-- start --

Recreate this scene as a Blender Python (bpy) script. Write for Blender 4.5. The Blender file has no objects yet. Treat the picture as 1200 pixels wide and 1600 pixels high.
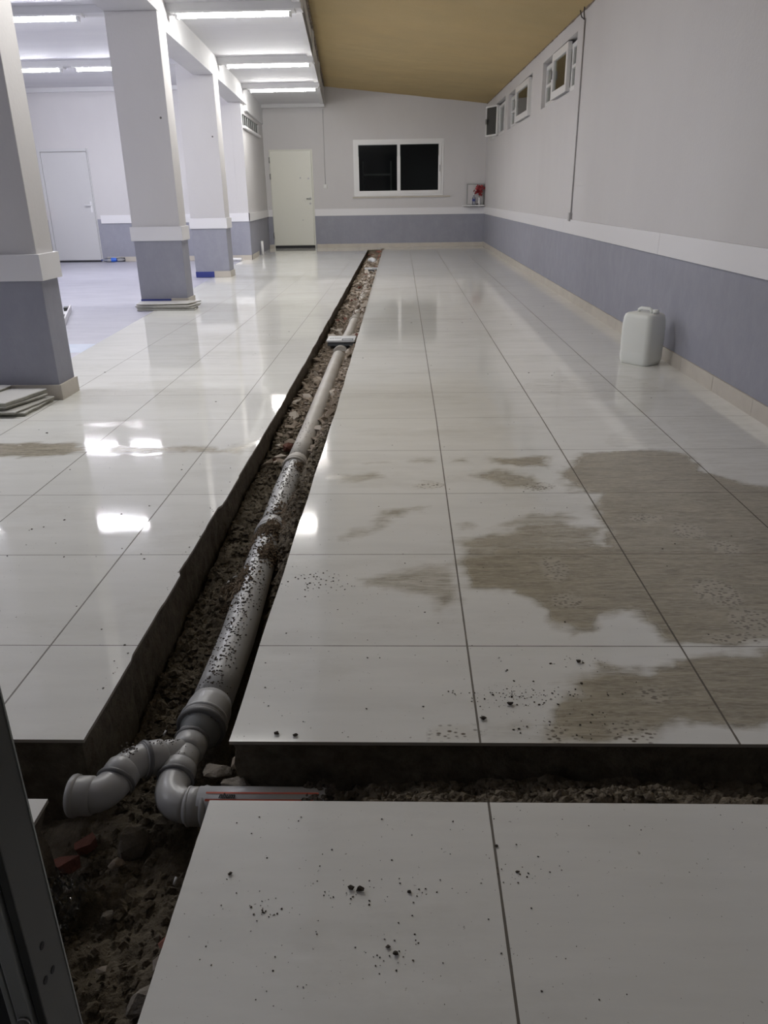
import bpy, bmesh, math, random
from mathutils import Vector, Matrix, Euler, noise
random.seed(7)
C = bpy.context.scene.collection
SC = bpy.context.scene

# ------------------------------------------------------------ camera, world, exposure
CAM_Z = 1.165
def rotm():
    pitch, yaw, roll = math.radians(22.42776), math.radians(1.83477), math.radians(-0.89779)
    B = Matrix(((1, 0, 0), (0, 0, -1), (0, 1, 0)))
    cy, sy = math.cos(yaw), math.sin(yaw); Ry = Matrix(((cy, 0, sy), (0, 1, 0), (-sy, 0, cy)))
    cp, sp = math.cos(pitch), math.sin(pitch); Rx = Matrix(((1, 0, 0), (0, cp, -sp), (0, sp, cp)))
    cr, sr = math.cos(roll), math.sin(roll); Rz = Matrix(((cr, -sr, 0), (sr, cr, 0), (0, 0, 1)))
    return Rz @ Rx @ Ry @ B
R = rotm()
cam = bpy.data.cameras.new('camera'); co = bpy.data.objects.new('camera', cam); C.objects.link(co)
m = Matrix((R[0], -R[1], -R[2])).transposed().to_4x4(); m.translation = (0, 0, CAM_Z)
co.matrix_world = m
cam.sensor_fit = 'HORIZONTAL'; cam.sensor_width = 36; cam.lens = 36 * 1200.4 / 1200
cam.clip_start = 0.02; cam.clip_end = 100
SC.camera = co
w = bpy.data.worlds.new('night'); SC.world = w; w.use_nodes = True
w.node_tree.nodes['Background'].inputs[0].default_value = (0.62, 0.61, 0.60, 1)
w.node_tree.nodes['Background'].inputs[1].default_value = 0.05
SC.view_settings.view_transform = 'Standard'; SC.view_settings.look = 'None'
SC.view_settings.gamma = 1; SC.view_settings.use_curve_mapping = False
SC.view_settings.exposure = 0.0
LAMP = 124.0
SC.cycles.max_bounces = 10; SC.cycles.diffuse_bounces = 6; SC.cycles.glossy_bounces = 4
SC.cycles.sample_clamp_indirect = 6.0

# ------------------------------------------------------------ materials
def mat(name, col=(0.8, 0.8, 0.8), rough=0.6, spec=0.5, metal=0.0, coat=0.0):
    m = bpy.data.materials.new(name); m.use_nodes = True
    b = m.node_tree.nodes['Principled BSDF']
    b.inputs['Base Color'].default_value = (*col, 1); b.inputs['Roughness'].default_value = rough
    b.inputs['Specular IOR Level'].default_value = spec; b.inputs['Metallic'].default_value = metal
    b.inputs['Coat Weight'].default_value = coat
    return m
class NT:
    def __init__(s, m): s.t = m.node_tree; s.b = s.t.nodes['Principled BSDF']
    def n(s, typ, **k):
        x = s.t.nodes.new(typ)
        for a, v in k.items(): setattr(x, a, v)
        return x
    def l(s, a, b): s.t.links.new(a, b)
    def pos(s, scale=(1, 1, 1)):
        g = s.n('ShaderNodeNewGeometry'); mp = s.n('ShaderNodeMapping'); mp.inputs['Scale'].default_value = scale
        s.l(g.outputs['Position'], mp.inputs['Vector']); return mp.outputs[0]
    def noise(s, scale=5, detail=4, rough=0.5, vec=None, stretch=(1, 1, 1)):
        x = s.n('ShaderNodeTexNoise'); x.inputs['Scale'].default_value = scale
        x.inputs['Detail'].default_value = detail; x.inputs['Roughness'].default_value = rough
        s.l(vec if vec else s.pos(stretch), x.inputs['Vector']); return x.outputs['Fac']
    def ramp(s, fac, stops):
        r = s.n('ShaderNodeValToRGB'); e = r.color_ramp.elements
        while len(e) < len(stops): e.new(0.5)
        for i, (p, c) in enumerate(stops):
            e[i].position = p; e[i].color = (c, c, c, 1) if isinstance(c, (int, float)) else (*c, 1)
        s.l(fac, r.inputs[0]); return r.outputs[0]
    def math(s, op, a, b=None, c=None):
        x = s.n('ShaderNodeMath', operation=op)
        for i, v in enumerate((a, b, c)):
            if v is None: continue
            if isinstance(v, (int, float)): x.inputs[i].default_value = v
            else: s.l(v, x.inputs[i])
        return x.outputs[0]
    def mix(s, fac, a, b, mode='MIX'):
        x = s.n('ShaderNodeMix', data_type='RGBA', blend_type=mode)
        for i, v in ((0, fac), (6, a), (7, b)):
            if isinstance(v, (int, float)): x.inputs[i].default_value = v
            elif isinstance(v, tuple): x.inputs[i].default_value = (*v, 1)
            else: s.l(v, x.inputs[i])
        return x.outputs[2]
    def bump(s, h, strength=0.3, dist=0.01):
        x = s.n('ShaderNodeBump'); x.inputs['Strength'].default_value = strength; x.inputs['Distance'].default_value = dist
        s.l(h, x.inputs['Height']); s.l(x.outputs[0], s.b.inputs['Normal'])
    def col(s, c): s.l(c, s.b.inputs['Base Color'])

def mottled(name, c1, c2, rough=0.7, scale=6, bump=0.0, bscale=60, spec=0.4, stretch=(1, 1, 1)):
    m = mat(name, c1, rough, spec); t = NT(m)
    f = t.ramp(t.noise(scale, 5, 0.6, stretch=stretch), [(0.3, 0.0), (0.7, 1.0)])
    t.col(t.mix(f, c1, c2))
    if bump: t.bump(t.noise(bscale, 4, 0.6), bump, 0.01)
    return m

def wall_material():
    m = mat('painted plaster', (0.6, 0.6, 0.6), 0.75, 0.3); t = NT(m)
    g = t.n('ShaderNodeNewGeometry'); sp = t.n('ShaderNodeSeparateXYZ'); t.l(g.outputs['Position'], sp.inputs[0])
    low = t.math('LESS_THAN', sp.outputs['Z'], 0.80)
    n1 = t.ramp(t.noise(1.3, 6, 0.6, stretch=(1, 1, 0.5)), [(0.35, 0.0), (0.7, 1.0)])
    up = t.mix(n1, (0.575, 0.563, 0.573), (0.60, 0.59, 0.598))
    n2 = t.ramp(t.noise(7, 6, 0.7, stretch=(1, 1, 0.7)), [(0.4, 0.0), (0.72, 1.0)])
    lo = t.mix(n2, (0.285, 0.290, 0.342), (0.32, 0.325, 0.377))
    sc = t.ramp(t.noise(26, 3, 0.7, stretch=(1, 1, 0.5)), [(0.74, 0.0), (0.78, 1.0)])
    lo = t.mix(t.math('MULTIPLY', sc, 0.5), lo, (0.5, 0.5, 0.55))
    t.col(t.mix(low, up, lo)); t.bump(t.noise(45, 4, 0.6), 0.25, 0.006)
    return m

X0, TW, Y0, TH = 0.167, 0.588, 1.25, 0.591
def tile_material():
    m = mat('polished floor tile', (0.7, 0.7, 0.7), 0.1, 0.5); t = NT(m)
    g = t.n('ShaderNodeNewGeometry'); sp = t.n('ShaderNodeSeparateXYZ'); t.l(g.outputs['Position'], sp.inputs[0])
    X, Y = sp.outputs['X'], sp.outputs['Y']
    Xs = t.math('ADD', X, t.math('MULTIPLY', t.math('MAXIMUM', t.math('SUBTRACT', Y, 4.2), 0.0), 0.005))
    a = t.math('DIVIDE', t.math('SUBTRACT', Xs, X0), TW); b = t.math('DIVIDE', t.math('SUBTRACT', Y, Y0), TH)
    def dist(v, s): return t.math('MULTIPLY', t.math('ABSOLUTE', t.math('SUBTRACT', t.math('FRACT', t.math('ADD', v, 0.5)), 0.5)), s)
    da, db = dist(a, TW), dist(b, TH)
    wob = t.math('MULTIPLY', t.math('SUBTRACT', t.noise(14, 3), 0.5), 0.0016)
    ga = t.math('LESS_THAN', t.math('ADD', da, wob), 0.0026); gb = t.math('LESS_THAN', t.math('ADD', db, wob), 0.0017)
    grout = t.math('MAXIMUM', ga, gb)
    # tint of each tile
    cmb = t.n('ShaderNodeCombineXYZ'); t.l(t.math('FLOOR', a), cmb.inputs[0]); t.l(t.math('FLOOR', b), cmb.inputs[1])
    wn = t.n('ShaderNodeTexWhiteNoise'); t.l(cmb.outputs[0], wn.inputs['Vector'])
    vein = t.ramp(t.noise(2.2, 7, 0.62, stretch=(0.9, 4.5, 1)), [(0.3, 0.0), (0.75, 1.0)])
    base = t.mix(vein, (0.80, 0.80, 0.765), (0.71, 0.71, 0.675))
    base = t.mix(t.math('MULTIPLY', wn.outputs['Value'], 0.25), base, (0.68, 0.68, 0.65))
    # soot and foot traffic smears
    sm = t.ramp(t.noise(0.9, 8, 0.7, stretch=(1, 2.2, 1)), [(0.52, 0.0), (0.72, 1.0)])
    base = t.mix(t.math('MULTIPLY', sm, 0.45), base, (0.50, 0.485, 0.43))
    dots = t.ramp(t.noise(90, 2, 0.5), [(0.735, 0.0), (0.75, 1.0)])
    base = t.mix(t.math('MULTIPLY', dots, 0.55), base, (0.22, 0.20, 0.17))
    # mud film: the attribute is where the stain lies, brush streaks break it up
    at = t.n('ShaderNodeAttribute'); at.attribute_name = 'mud'; mud = at.outputs['Fac']
    st = t.noise(6, 9, 0.78, stretch=(1.0, 6.5, 1)); st.node.inputs['Distortion'].default_value = 0.7; st2 = t.noise(60, 3, 0.6, stretch=(0.5, 2.5, 1))
    edge = t.ramp(t.math('ADD', mud, t.math('MULTIPLY', t.math('SUBTRACT', st, 0.5), 0.9)), [(0.28, 0.0), (0.68, 1.0)])
    mudc = t.mix(t.ramp(st, [(0.34, 0.0), (0.68, 1.0)]), (0.42, 0.375, 0.275), (0.12, 0.098, 0.058))
    mudc = t.mix(t.ramp(st2, [(0.45, 0.0), (0.75, 0.7)]), mudc, (0.50, 0.46, 0.37))
    mf = t.math('MULTIPLY', edge, t.math('MINIMUM', t.math('MULTIPLY', mud, 1.2), 0.93))
    base = t.mix(mf, base, mudc)
    # boot tread marks in the mud
    at2 = t.n('ShaderNodeAttribute'); at2.attribute_name = 'tread'
    vo = t.n('ShaderNodeTexVoronoi'); vo.inputs['Scale'].default_value = 62; t.l(t.pos((1, 1.5, 1)), vo.inputs['Vector'])
    vf = t.ramp(vo.outputs['Distance'], [(0.25, 0.0), (0.45, 1.0)])
    base = t.mix(t.math('MULTIPLY', at2.outputs['Fac'], t.math('SUBTRACT', 1.0, vf)), base, (0.17, 0.15, 0.12))
    base = t.mix(t.math('MULTIPLY', t.math('MULTIPLY', at2.outputs['Fac'], vf), 0.35), base, (0.58, 0.55, 0.47))
    base = t.mix(grout, base, (0.12, 0.105, 0.085))
    t.col(base)
    r = t.math('ADD', t.math('ADD', 0.03, t.math('MULTIPLY', t.math('GREATER_THAN', X, -0.6), 0.03)), t.math('MULTIPLY', vein, 0.03))
    r = t.math('ADD', r, t.math('MULTIPLY', mf, 0.24)); r = t.math('ADD', r, t.math('MULTIPLY', grout, 0.5))
    r = t.math('ADD', r, t.math('MULTIPLY', sm, 0.07))
    t.l(r, t.b.inputs['Roughness'])
    h = t.math('SUBTRACT', t.math('MULTIPLY', t.noise(3.0, 2), 0.10), grout)
    t.bump(h, 0.35, 0.003)
    return m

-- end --

Could the lines from the top of the material through the line with "SC = bpy.context.scene" be repeated exactly, pictures left out?

• _RESULT FOR THIS EXERCISE_:
Recreate this scene as a Blender Python (bpy) script. Write for Blender 4.5. The Blender file has no objects yet. Treat the picture as 1200 pixels wide and 1600 pixels high.
import bpy, bmesh, math, random
from mathutils import Vector, Matrix, Euler, noise
random.seed(7)
C = bpy.context.scene.collection
SC = bpy.context.scene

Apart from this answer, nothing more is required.